Love in Literature: Fragments of the Mosaic
- Kiara Aggarwal
- Jun 1
- 3 min read
By Mariam Bukia

At the center of the eternal cycle of human experience, thought, and, consequently, its
reflective instrument – literature – among all other emotions stands love, which
most often draws the sun of inspiration and assumes a thousand shadows and
interpretations in world literature, and through the lens of readers’ perception –
within the mind.
For a writer, the existence of such an idea is a vital resource – one that, by its
nature, is never stable, static, or permanently grasped; one woven with the delicate
fabric of emotions and, at the same time, capable of being as strong as granite or as
pliable and malleable as braes, love, without resistance and compromise, is a four-
leaf clover and a bit of fantasy or carelessness.
The theme of love in literature is so frequently explored, repeated, and
recognizable – like a dandelion in a field – and the impact of works created on this
topic may be fleeting and fragile, yet still pleasant.
A glance across the wide spectrum of love stories, aligned chronologically along
the timeline, is enough to affirm that love in literature has never been a feeling
independent of time, physical setting, or broader context. The quality of life,
cultural space, collective imagination, social mood, everyday tendencies, and
political background have always been the indirect chisel carving the sapphire of
love in the multilayered, gray mine of the human soul.

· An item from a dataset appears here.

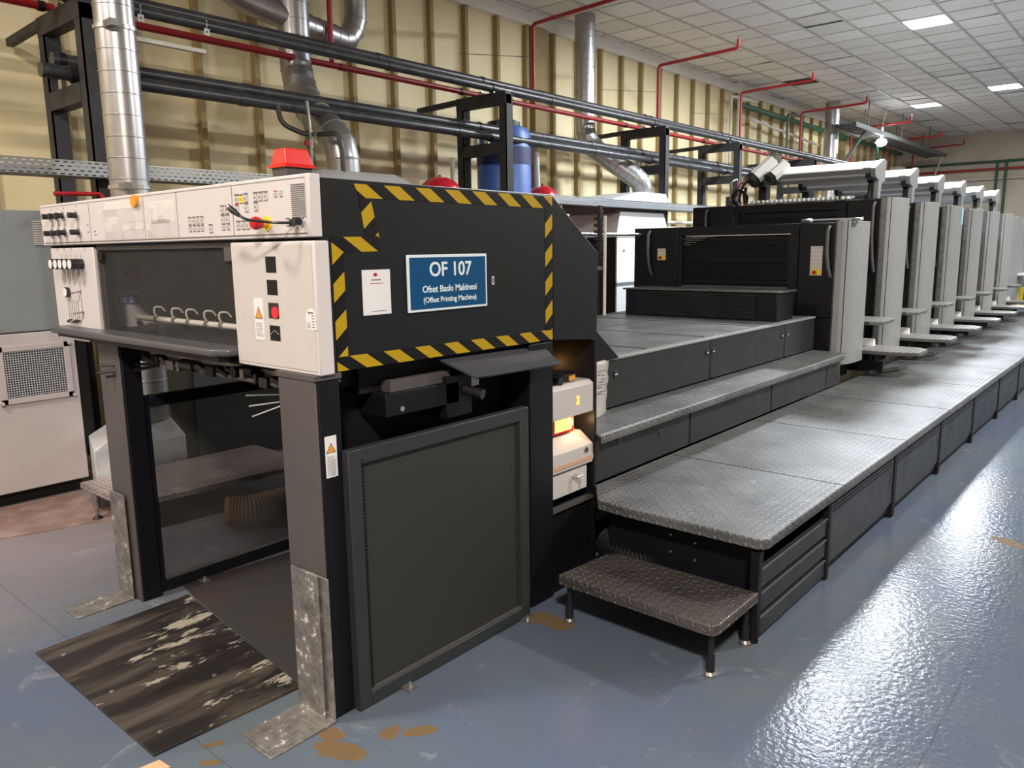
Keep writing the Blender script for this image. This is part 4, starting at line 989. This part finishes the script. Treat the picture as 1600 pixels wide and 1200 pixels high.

In the twentieth century – following the universal upheaval of world war – in
societies that were desperate yet still alive, stripped of trust, inert and barren like
metal furniture, yet swinging like a pendulum around the axis of life’s simple
human and difficult-to-fulfill needs, the anti-fascist writer Erich Maria Remarque
tells the reader of the main character’s love in Three Comrades.. Here, love is brief
– like a life cut short – and enduring, like a life fully felt until the final minute of
its allotted term, when every offered moment was experienced with the intensity
of an earthquake, each instant savored like nectar, and being drunk with experience
was never considered enough. Robert embodies in this love the mist of unfulfilled
dreams – visible, tangible, and fleeting all at the same time – because there exists a
type of love that may never become stable, yet will always echo in the memory’s
hearing like seashells gathered from the shore, ultimately bearing the names of
both death and eternal trace.
Sometimes, in the form of love, a basket of grace descends from the sky for a
human being, to illuminate the dim corners, for tightly drawn curtains to be opened
shyly, and for light to bow before your window.
Love in the Time of Cholera is a book that aptly describes love’s ability to hide for
many seasons and then burst into bloom one spring, regardless of whether the skin
has wrinkled or the sight has dimmed. Here, the reader encounters the small
tributaries of love’s adventure, which life distributes with a spontaneous plan,
seemingly redirecting its course with childlike carelessness.
In contemporary literature, love is perceived more delicately, as in Gayle Forman’s
book If I Stay, and greater emphasis is placed on personal, subjective feelings.